--- Start ---
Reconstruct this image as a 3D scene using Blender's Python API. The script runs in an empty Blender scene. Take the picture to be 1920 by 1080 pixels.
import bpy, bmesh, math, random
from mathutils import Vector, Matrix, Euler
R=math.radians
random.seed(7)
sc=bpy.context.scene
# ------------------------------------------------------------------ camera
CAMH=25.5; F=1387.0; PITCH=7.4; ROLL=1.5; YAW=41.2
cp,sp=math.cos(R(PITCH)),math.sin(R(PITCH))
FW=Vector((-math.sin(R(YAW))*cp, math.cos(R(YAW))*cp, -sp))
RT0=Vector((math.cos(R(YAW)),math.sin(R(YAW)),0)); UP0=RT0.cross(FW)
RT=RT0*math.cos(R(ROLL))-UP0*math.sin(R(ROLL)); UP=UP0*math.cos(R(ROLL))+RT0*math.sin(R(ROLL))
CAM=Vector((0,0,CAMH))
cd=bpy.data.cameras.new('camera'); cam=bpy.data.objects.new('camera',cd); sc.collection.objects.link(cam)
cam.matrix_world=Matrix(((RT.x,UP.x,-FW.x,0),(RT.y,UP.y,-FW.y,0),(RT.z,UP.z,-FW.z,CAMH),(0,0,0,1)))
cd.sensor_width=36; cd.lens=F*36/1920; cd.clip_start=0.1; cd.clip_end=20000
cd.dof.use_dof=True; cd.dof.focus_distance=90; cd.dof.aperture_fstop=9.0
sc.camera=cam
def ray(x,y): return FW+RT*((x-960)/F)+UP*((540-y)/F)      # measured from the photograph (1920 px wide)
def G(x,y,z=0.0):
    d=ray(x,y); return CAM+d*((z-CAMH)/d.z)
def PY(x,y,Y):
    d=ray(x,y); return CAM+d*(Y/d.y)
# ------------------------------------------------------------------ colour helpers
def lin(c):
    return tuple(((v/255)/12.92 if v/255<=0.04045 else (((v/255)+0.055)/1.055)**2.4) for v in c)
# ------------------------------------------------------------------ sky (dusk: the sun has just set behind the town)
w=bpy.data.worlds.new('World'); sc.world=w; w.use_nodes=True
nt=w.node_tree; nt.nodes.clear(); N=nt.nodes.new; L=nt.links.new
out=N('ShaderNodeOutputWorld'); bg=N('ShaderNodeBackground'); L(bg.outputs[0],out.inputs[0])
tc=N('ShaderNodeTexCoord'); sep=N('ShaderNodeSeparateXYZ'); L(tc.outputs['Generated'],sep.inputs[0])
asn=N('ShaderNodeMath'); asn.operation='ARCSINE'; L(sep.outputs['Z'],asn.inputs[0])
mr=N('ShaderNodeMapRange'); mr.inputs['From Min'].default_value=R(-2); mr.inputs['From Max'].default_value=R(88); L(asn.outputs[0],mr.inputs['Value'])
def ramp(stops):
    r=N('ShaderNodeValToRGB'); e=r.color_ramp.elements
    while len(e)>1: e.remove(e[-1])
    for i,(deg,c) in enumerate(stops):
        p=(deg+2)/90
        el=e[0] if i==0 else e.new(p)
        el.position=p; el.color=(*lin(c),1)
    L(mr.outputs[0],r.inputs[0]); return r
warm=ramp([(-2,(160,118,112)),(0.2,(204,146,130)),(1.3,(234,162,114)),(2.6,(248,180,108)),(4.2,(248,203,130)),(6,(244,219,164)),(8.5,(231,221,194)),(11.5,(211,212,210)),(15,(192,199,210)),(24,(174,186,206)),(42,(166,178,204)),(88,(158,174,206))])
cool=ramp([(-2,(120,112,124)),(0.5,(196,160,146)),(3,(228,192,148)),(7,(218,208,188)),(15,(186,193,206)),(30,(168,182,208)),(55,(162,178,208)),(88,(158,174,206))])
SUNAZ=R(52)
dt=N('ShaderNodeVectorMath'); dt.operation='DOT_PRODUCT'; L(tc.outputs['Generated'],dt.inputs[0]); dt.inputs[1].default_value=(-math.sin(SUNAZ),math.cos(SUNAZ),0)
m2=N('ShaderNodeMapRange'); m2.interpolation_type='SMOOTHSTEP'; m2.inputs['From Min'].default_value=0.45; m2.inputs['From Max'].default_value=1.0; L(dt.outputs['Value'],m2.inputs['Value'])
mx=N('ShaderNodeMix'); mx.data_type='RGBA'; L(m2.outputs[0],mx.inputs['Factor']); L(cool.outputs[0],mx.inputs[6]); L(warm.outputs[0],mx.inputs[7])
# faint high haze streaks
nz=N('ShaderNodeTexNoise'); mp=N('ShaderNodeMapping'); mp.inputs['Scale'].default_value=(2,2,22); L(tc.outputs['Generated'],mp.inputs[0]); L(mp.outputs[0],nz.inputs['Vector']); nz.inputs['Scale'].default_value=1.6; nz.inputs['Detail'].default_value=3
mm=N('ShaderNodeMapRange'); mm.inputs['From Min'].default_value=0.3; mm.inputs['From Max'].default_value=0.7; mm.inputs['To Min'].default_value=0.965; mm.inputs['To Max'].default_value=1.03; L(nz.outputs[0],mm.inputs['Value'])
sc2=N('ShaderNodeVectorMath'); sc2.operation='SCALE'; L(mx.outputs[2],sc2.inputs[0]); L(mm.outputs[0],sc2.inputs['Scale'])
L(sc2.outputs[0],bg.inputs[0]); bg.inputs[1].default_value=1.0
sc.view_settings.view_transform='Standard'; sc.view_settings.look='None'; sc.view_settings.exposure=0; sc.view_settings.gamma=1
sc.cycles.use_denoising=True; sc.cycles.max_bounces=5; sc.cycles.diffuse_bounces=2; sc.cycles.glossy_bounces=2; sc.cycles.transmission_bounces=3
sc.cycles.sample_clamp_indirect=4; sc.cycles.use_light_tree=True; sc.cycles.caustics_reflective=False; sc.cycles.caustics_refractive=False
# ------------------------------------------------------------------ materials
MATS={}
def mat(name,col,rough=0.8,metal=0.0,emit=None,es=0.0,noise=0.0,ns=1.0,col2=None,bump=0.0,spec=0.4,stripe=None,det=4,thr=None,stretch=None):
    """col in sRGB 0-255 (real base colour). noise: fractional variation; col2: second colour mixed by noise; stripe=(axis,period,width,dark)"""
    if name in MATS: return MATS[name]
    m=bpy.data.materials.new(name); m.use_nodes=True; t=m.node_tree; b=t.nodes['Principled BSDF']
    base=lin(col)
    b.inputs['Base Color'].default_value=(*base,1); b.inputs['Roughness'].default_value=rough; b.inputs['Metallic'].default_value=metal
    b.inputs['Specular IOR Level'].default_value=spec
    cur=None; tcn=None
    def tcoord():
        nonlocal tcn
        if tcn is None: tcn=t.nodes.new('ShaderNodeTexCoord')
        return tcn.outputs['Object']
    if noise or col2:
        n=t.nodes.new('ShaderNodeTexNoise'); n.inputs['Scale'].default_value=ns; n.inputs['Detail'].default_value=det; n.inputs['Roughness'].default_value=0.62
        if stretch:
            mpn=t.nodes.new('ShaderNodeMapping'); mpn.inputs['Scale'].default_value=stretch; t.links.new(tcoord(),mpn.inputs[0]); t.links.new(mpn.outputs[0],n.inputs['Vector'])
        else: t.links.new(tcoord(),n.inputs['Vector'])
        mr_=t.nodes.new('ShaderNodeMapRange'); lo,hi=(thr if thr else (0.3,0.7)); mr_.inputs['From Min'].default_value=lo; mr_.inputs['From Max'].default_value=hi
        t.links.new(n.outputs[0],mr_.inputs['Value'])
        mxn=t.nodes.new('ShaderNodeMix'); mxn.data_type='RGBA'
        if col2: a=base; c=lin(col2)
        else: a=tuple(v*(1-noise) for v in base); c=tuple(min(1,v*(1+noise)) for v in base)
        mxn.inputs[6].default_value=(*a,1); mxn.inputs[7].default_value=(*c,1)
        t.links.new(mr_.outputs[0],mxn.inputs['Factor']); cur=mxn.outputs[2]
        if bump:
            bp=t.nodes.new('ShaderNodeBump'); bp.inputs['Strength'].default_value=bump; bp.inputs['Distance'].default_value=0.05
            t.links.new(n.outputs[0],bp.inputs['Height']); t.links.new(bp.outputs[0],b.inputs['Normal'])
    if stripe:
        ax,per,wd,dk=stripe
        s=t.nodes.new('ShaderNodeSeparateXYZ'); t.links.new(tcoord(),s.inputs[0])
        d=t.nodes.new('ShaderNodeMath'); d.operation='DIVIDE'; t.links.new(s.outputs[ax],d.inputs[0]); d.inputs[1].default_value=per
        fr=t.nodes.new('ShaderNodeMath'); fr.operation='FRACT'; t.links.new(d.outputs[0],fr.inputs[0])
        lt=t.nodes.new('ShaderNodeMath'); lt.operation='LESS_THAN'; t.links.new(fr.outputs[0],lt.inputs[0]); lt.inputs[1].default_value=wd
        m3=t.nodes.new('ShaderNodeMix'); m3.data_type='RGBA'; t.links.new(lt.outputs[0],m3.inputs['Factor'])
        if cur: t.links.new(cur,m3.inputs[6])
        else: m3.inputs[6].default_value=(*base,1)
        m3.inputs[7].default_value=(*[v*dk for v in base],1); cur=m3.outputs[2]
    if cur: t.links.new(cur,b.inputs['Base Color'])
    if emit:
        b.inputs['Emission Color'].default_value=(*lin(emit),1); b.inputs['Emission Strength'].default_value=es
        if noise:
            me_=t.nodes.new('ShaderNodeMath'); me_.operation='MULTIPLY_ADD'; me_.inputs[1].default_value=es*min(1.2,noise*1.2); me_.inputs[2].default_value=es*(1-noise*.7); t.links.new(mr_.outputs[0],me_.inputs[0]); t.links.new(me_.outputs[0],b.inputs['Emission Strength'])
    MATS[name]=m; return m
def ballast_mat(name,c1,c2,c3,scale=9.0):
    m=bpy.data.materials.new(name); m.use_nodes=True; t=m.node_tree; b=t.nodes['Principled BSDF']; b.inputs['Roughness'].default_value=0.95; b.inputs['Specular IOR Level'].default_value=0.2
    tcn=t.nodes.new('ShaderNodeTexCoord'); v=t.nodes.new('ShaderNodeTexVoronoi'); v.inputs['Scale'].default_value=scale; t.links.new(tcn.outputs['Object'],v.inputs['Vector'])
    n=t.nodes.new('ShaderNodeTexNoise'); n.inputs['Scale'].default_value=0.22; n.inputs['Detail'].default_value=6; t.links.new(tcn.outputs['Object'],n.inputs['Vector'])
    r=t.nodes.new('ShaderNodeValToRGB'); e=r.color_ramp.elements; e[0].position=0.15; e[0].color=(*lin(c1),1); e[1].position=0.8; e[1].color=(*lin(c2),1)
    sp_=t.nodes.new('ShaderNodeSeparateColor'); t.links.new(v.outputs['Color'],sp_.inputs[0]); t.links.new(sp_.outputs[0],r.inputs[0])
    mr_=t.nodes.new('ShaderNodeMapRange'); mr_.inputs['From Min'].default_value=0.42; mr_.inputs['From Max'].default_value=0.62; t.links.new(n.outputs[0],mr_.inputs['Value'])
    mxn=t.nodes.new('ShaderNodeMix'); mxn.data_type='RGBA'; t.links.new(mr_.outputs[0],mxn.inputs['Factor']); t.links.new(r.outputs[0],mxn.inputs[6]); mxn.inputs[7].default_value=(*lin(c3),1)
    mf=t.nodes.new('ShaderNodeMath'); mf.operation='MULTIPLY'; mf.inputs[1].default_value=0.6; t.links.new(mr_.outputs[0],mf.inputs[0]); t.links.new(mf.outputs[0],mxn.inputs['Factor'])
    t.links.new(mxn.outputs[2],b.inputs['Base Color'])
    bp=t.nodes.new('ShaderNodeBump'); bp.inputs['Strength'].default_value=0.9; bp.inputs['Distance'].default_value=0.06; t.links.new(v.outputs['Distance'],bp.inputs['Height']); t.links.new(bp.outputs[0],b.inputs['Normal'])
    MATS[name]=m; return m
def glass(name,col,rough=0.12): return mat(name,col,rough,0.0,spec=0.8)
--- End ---
Check each line of the material above for "scene" and say how many lines contain it, giving the number alone.

2